### WHAT THE TASK ASKS
Everything in the data should be repeated exactly, save for the images.
------------------------------------------------------------
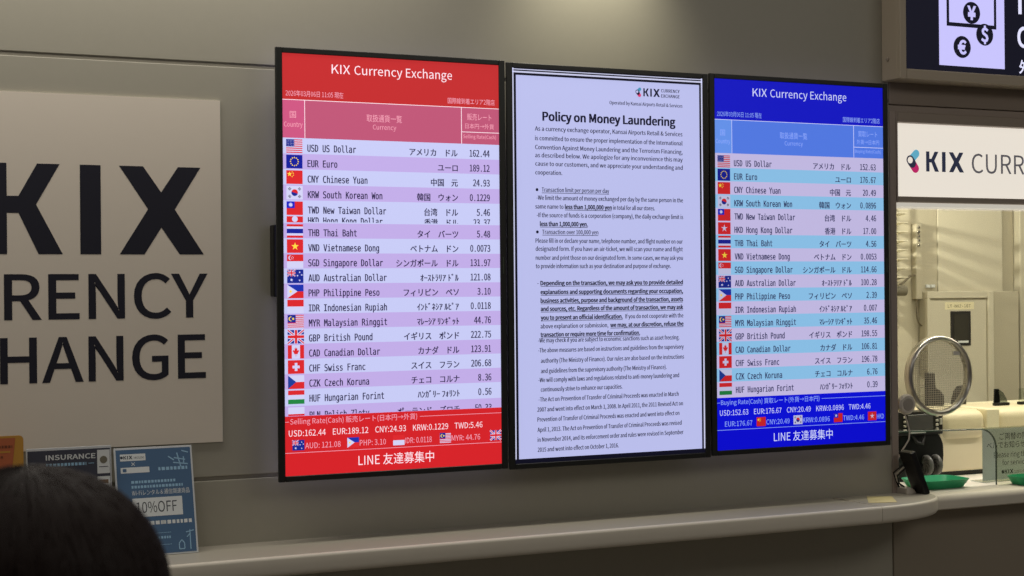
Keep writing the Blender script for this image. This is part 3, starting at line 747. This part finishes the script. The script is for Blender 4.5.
ip = empty('insurance_card', (-1.475, -.062, .9605), 'dark navy insurance leaflet card on the shelf, half hidden behind the dark hair', 'leaflet', None, (-.05, 0, 0))
b = MB(); b.box(-.1, .1, 0, .003, 0, .272, M_cardw, .0006, 1); b.prism([(0.003, .0), (.045, 0), (.003, .12)], 'x', -.03, .03, M_cardw); b.build('card', None, ip)
A = Art(); A.rect(-.097, -.266, .097, -.004, 0, pmat('leaflet_navy', (62, 64, 78), .5)); A.rect(.066, -.262, .096, -.205, 1, PW); A.rect(.066, -.198, .096, -.02, 1, PW)
A.disc(.081, -.238, .009, 2, pmat('seal_gold', (120, 116, 100), .5), 18); A.rect(.07, -.222, .092, -.2205, 2, PD); A.rect(.07, -.19, .092, -.181, 2, pmat('leaflet_brown', (130, 105, 85), .5))
A.text('INSURANCE', -.055, -.243, .0115, 1, PW, u1=.062, bold=.03); A.rect(.045, -.232, .058, -.2305, 1, PB); dashes(A, -.055, .04, -.231, .007, PB, 11)
A.build('printed_face', ip, (0, -.0004, 0))

oc = empty('orange_card', (-1.69, -.12, .9605), 'orange card with rounded corners standing on the shelf before the white sign', 'card', None, (-.02, 0, 0))
M_or = pmat('orange_print', (190, 104, 66), .5); M_ye = pmat('yellow_print', (204, 150, 62), .5)
def rrect(x0, x1, z0, z1, r):
    p = []
    for cx, cz, a0 in ((x1 - r, z1 - r, 0), (x0 + r, z1 - r, PI / 2), (x0 + r, z0 + r, PI), (x1 - r, z0 + r, 3 * PI / 2)):
        for i in range(6): a = a0 + PI / 2 * i / 5; p.append((cx + r * math.cos(a), cz + r * math.sin(a)))
    return p
b = MB(); b.prism(rrect(-.1, .1, 0, .311, .010), 'y', 0, .004, M_ye); b.prism([(0.004, .0), (.045, 0), (.004, .12)], 'x', -.03, .03, M_ye); b.build('card', None, oc)
A = Art(); A.poly([(-.095, -.306), (-.095, -.01), (.05, -.01), (.082, -.306)], 0, M_or); dashes(A, -.09, .075, -.286, .006, pmat('brown_print', (120, 66, 40), .5), 15); dashes(A, .02, .055, -.262, .005, pmat('brown_print', (120, 66, 40), .5), 16); A.rect(-.09, -.276, .07, -.272, 1, M_ye)
A.build('printed_face', oc, (0, -.0004, 0))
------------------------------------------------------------
### RESULT OF THE EXERCISE
Keep writing the Blender script for this image. This is part 3, starting at line 747. This part finishes the script. The script is for Blender 4.5.
ip = empty('insurance_card', (-1.475, -.062, .9605), 'dark navy insurance leaflet card on the shelf, half hidden behind the dark hair', 'leaflet', None, (-.05, 0, 0))
b = MB(); b.box(-.1, .1, 0, .003, 0, .272, M_cardw, .0006, 1); b.prism([(0.003, .0), (.045, 0), (.003, .12)], 'x', -.03, .03, M_cardw); b.build('card', None, ip)
A = Art(); A.rect(-.097, -.266, .097, -.004, 0, pmat('leaflet_navy', (62, 64, 78), .5)); A.rect(.066, -.262, .096, -.205, 1, PW); A.rect(.066, -.198, .096, -.02, 1, PW)
A.disc(.081, -.238, .009, 2, pmat('seal_gold', (120, 116, 100), .5), 18); A.rect(.07, -.222, .092, -.2205, 2, PD); A.rect(.07, -.19, .092, -.181, 2, pmat('leaflet_brown', (130, 105, 85), .5))
A.text('INSURANCE', -.055, -.243, .0115, 1, PW, u1=.062, bold=.03); A.rect(.045, -.232, .058, -.2305, 1, PB); dashes(A, -.055, .04, -.231, .007, PB, 11)
A.build('printed_face', ip, (0, -.0004, 0))

oc = empty('orange_card', (-1.69, -.12, .9605), 'orange card with rounded corners standing on the shelf before the white sign', 'card', None, (-.02, 0, 0))
M_or = pmat('orange_print', (190, 104, 66), .5); M_ye = pmat('yellow_print', (204, 150, 62), .5)
def rrect(x0, x1, z0, z1, r):
    p = []
    for cx, cz, a0 in ((x1 - r, z1 - r, 0), (x0 + r, z1 - r, PI / 2), (x0 + r, z0 + r, PI), (x1 - r, z0 + r, 3 * PI / 2)):
        for i in range(6): a = a0 + PI / 2 * i / 5; p.append((cx + r * math.cos(a), cz + r * math.sin(a)))
    return p
b = MB(); b.prism(rrect(-.1, .1, 0, .311, .010), 'y', 0, .004, M_ye); b.prism([(0.004, .0), (.045, 0), (.004, .12)], 'x', -.03, .03, M_ye); b.build('card', None, oc)
A = Art(); A.poly([(-.095, -.306), (-.095, -.01), (.05, -.01), (.082, -.306)], 0, M_or); dashes(A, -.09, .075, -.286, .006, pmat('brown_print', (120, 66, 40), .5), 15); dashes(A, .02, .055, -.262, .005, pmat('brown_print', (120, 66, 40), .5), 16); A.rect(-.09, -.276, .07, -.272, 1, M_ye)
A.build('printed_face', oc, (0, -.0004, 0))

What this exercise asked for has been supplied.